You have a better chance going away from the tourist areas, and into the places where the locals are. But that still doesn't mean you are going to be in the same universe as a Michelin star restaurant. Think about your typical restaurant in San Francisco, away from the tourist area of Fisherman's Wharf, the kind of place where the San Franciscans live, and where no tourists go. Just because you go into any old restaurant in Pacific Heights or in the Mission District where the people live doesn't that mean it's a world class, memorable meal, even though there are only locals there, and no tourists. It could be terrible. The guy behind the stove could be a moonlighting cab driver (no offense to cab drivers).

You might get overcooked, undercooked, rubbery, moldy food in a local restaurant in San Francisco, and you are just as likely or more to get it in Rome. You are not guaranteed to eat great food just because it's where the locals eat at their neighborhood diner.

If you look you will find amazing, memorable food that justifies Italy's ranking as having perhaps the best food. It's not an automatic that you can just go into any restaurant in Italy and the food will be great.

If you do some homework and actually eat in a good italian restaurant, it makes it hard to eat anywhere else. Do your homework and as PWMTrav said, don't assume that just because you are in Italy you don't need to pay attention to which restaurant you go to. If you eat in a tourist area you have perhaps five times the chance of striking out than if you ate in the states.
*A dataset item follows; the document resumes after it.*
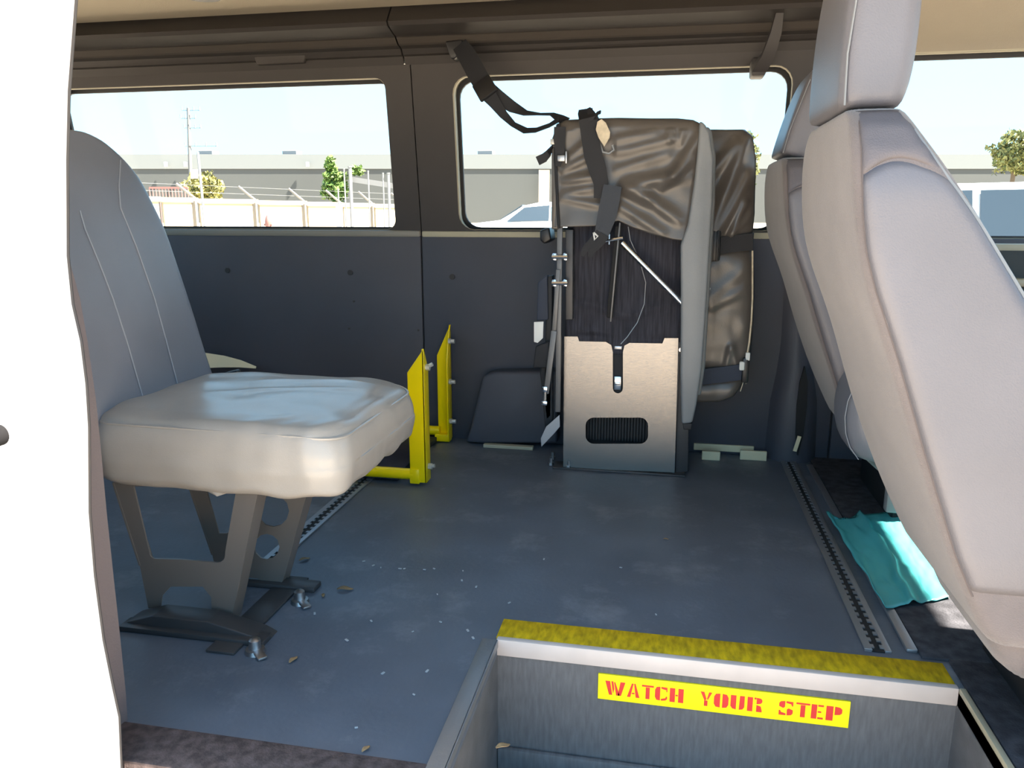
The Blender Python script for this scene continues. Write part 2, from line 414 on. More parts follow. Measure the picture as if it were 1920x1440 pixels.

If you just go out and eat somewhere just because, "that's where the locals eat," you'll be better off than if you went to a restaurant in a touristy area, but it will only make it about as equivalent as going to any random local place in San Francisco.

If you want to experience great Italian food, and it seems as if you do, you must do your homework, as you will only have a few opportunities during your trip. Don't waste them in a random tourist area, or believing that just because is away from the historic center and it is in Monti, Prati, Testaccio, that it's automatically any better than your neighborhood diner in San Francisco.